The petition comes six weeks after Judge J.D. Langley, who was ordered to review Reed's case, recommended the Court of Criminal Appeals to deny granting him a new trial. The appellate court still has to make a ruling in that petition.

Friday's application claims that the State illegally stifled statements from her neighbors about loud domestic violence arguments between Stites and her fiancé, Jimmy Fennell, a former suspect in the case.

“The prosecution’s concealment of statements from Stacey Stites’ co-workers and neighbors is a textbook example of a Brady violation. The constitutional violation is as crystal clear as the remedy: Rodney Reed’s conviction and death sentence must be overturned,” said Jane Pucher, senior staff attorney at the Innocence Project and one of Reed’s attorneys.

As the case has advanced in recent years, claims from former co-workers have surfaced saying Stites may have been having an affair with a Black man and neighbors have said they overheard abusive situations between Stites and Fennell. 

Reed's lawyers now claim that, at trial, prosecutors repeatedly told the jury falsely that investigators “talked to all these people, and not one of them … ever said she was associated with that defendant.
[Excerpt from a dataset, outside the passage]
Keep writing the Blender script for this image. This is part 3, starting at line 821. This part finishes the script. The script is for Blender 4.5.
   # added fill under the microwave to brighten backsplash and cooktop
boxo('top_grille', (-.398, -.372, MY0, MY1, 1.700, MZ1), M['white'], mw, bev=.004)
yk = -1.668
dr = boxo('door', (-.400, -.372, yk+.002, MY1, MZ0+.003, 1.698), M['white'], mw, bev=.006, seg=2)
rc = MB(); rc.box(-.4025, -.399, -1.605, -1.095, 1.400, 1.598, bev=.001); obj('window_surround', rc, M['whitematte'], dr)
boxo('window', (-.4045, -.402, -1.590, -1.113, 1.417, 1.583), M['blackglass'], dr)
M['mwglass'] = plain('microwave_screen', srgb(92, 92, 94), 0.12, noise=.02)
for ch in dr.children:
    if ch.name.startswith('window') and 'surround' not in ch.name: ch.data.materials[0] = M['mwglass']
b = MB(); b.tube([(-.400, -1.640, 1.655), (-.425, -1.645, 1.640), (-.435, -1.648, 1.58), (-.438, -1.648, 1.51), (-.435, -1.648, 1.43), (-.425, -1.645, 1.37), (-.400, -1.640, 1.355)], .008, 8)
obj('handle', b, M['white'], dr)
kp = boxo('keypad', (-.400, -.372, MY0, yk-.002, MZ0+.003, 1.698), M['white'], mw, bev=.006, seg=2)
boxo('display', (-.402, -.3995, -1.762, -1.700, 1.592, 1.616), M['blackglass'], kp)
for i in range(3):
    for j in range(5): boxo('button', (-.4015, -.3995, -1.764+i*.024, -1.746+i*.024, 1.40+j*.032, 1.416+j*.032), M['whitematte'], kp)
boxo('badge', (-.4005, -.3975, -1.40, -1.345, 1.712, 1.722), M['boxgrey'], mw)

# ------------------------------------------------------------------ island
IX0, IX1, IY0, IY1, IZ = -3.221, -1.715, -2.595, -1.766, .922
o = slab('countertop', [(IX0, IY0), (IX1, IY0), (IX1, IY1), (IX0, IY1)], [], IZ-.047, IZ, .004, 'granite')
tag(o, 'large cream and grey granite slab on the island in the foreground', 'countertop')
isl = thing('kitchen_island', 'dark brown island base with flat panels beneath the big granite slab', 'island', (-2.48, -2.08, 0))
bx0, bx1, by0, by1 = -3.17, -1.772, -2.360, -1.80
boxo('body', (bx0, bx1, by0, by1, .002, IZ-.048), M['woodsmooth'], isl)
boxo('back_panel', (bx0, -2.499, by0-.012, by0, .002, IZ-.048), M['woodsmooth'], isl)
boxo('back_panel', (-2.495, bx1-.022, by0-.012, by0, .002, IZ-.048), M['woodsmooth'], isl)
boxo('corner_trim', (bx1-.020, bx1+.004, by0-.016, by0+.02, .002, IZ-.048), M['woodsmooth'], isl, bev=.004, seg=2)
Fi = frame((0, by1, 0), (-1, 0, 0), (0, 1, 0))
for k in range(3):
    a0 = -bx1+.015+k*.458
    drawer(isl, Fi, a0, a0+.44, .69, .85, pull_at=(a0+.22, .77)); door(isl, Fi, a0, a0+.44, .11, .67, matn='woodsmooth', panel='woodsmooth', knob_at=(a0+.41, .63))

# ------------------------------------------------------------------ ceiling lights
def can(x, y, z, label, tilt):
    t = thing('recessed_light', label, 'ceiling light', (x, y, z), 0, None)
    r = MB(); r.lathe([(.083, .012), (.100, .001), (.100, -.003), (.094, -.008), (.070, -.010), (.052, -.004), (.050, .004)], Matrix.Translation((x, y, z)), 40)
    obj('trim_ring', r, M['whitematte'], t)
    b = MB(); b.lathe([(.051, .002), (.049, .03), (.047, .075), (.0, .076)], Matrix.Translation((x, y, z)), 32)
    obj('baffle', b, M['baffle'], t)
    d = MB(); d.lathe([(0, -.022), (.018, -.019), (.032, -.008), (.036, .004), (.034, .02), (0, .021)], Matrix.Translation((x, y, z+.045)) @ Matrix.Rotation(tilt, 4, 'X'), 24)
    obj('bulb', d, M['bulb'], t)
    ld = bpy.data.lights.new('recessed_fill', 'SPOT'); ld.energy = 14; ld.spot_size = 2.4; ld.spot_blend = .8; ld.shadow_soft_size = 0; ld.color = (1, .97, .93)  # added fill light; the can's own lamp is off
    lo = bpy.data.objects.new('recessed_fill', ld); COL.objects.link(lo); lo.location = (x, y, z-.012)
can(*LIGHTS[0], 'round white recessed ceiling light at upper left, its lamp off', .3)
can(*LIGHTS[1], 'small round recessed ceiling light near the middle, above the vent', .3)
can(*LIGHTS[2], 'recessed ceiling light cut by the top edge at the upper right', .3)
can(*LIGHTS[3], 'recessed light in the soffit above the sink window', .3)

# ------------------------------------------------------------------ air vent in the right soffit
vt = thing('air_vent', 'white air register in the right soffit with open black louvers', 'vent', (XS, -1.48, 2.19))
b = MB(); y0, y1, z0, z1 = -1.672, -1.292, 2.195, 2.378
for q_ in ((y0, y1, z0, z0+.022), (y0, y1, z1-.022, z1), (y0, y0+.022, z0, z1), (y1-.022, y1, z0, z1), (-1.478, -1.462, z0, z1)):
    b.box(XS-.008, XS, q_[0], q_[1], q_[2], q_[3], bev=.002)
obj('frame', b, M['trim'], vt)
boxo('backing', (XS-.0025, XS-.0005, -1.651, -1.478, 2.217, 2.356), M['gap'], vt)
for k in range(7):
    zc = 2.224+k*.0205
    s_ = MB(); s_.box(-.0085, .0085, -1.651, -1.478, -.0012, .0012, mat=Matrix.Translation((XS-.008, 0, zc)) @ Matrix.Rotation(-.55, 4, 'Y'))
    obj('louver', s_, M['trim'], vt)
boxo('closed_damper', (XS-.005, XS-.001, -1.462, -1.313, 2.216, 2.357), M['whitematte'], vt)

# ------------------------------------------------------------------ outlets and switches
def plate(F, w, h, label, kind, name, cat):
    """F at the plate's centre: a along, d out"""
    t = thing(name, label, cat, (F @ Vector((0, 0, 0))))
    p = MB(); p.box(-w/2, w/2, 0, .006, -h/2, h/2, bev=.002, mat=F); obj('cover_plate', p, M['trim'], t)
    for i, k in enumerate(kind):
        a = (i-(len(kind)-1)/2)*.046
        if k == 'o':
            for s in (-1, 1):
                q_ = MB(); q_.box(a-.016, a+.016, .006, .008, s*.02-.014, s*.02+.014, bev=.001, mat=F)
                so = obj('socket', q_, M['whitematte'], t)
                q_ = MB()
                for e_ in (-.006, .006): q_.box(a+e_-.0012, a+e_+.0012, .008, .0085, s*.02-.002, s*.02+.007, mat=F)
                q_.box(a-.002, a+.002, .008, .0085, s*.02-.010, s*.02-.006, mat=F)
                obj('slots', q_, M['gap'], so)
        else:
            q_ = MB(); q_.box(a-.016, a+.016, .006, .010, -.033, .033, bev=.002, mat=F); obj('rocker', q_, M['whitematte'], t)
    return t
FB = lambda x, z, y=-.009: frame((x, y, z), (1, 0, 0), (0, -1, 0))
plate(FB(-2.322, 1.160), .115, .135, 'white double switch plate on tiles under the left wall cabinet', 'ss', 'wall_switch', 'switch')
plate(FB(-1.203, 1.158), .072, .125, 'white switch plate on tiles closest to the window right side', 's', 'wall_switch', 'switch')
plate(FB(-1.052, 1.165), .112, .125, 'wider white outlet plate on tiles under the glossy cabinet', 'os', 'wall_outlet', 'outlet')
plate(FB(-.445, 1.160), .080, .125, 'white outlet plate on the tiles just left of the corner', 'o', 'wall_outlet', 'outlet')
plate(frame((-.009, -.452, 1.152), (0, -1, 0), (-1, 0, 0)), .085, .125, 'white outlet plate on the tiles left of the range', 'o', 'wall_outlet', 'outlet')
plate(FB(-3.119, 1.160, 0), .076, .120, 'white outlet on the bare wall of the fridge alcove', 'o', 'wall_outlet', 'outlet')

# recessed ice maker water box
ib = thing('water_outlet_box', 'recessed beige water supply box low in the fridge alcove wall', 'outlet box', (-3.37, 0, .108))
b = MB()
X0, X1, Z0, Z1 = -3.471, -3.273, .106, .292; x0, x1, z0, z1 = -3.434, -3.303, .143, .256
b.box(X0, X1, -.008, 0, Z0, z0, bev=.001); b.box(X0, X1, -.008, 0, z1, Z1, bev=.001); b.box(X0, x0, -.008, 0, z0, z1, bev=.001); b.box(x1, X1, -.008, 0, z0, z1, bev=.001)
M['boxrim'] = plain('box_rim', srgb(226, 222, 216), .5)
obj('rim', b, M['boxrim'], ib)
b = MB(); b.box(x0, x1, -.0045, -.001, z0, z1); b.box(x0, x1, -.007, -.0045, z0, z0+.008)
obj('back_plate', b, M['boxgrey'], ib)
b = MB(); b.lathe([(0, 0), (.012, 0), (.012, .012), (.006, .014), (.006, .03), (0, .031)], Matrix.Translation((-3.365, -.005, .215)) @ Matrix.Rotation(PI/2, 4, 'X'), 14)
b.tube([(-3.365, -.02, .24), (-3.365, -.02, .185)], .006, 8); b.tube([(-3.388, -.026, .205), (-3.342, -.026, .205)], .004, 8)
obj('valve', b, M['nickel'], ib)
Ever. They weren’t dating according to anyone, there weren’t friends, they weren’t associates.”

They also claim that before Reed's July 2021 evidentiary hearing on a separate petition still pending, the State discovered exculpatory evidence showing that before trial, at least three of her co-workers gave statements to law enforcement and the prosecution that Reed and Stites were friends.

"But what happened here is that while we were preparing for Mr. Reed's evidentiary hearing this summer, about a month before we were scheduled to go to court, the state then revealed to us for the first time that they had information in their files showing that several witnesses connected Mr. Reed and Ms. Stites back at the time of his trial," said Pucher.

In a press release, Reed's representatives also said that the State disclosed for the first time on June 25, 2021, that a friend and co-worker of Stites, Suzan Hugen, told police she saw the duo together at H-E-B, where Stites introduced Reed as a close friend.

The lawyers say at least three co-workers of Stites have reportedly told police that Reed and Stites knew each other and that pre-trial interviews were not disclosed to Reed's attorneys for 23 years, until just before the July 2021 evidentiary hearing.

Reed was set to be executed on Nov. 20, 2019, until the Texas Court of Criminal Appeals stayed his execution to allow the courts to consider new evidence.

Friday's filing adds to list of approximately a dozen that have been submitted since his conviction.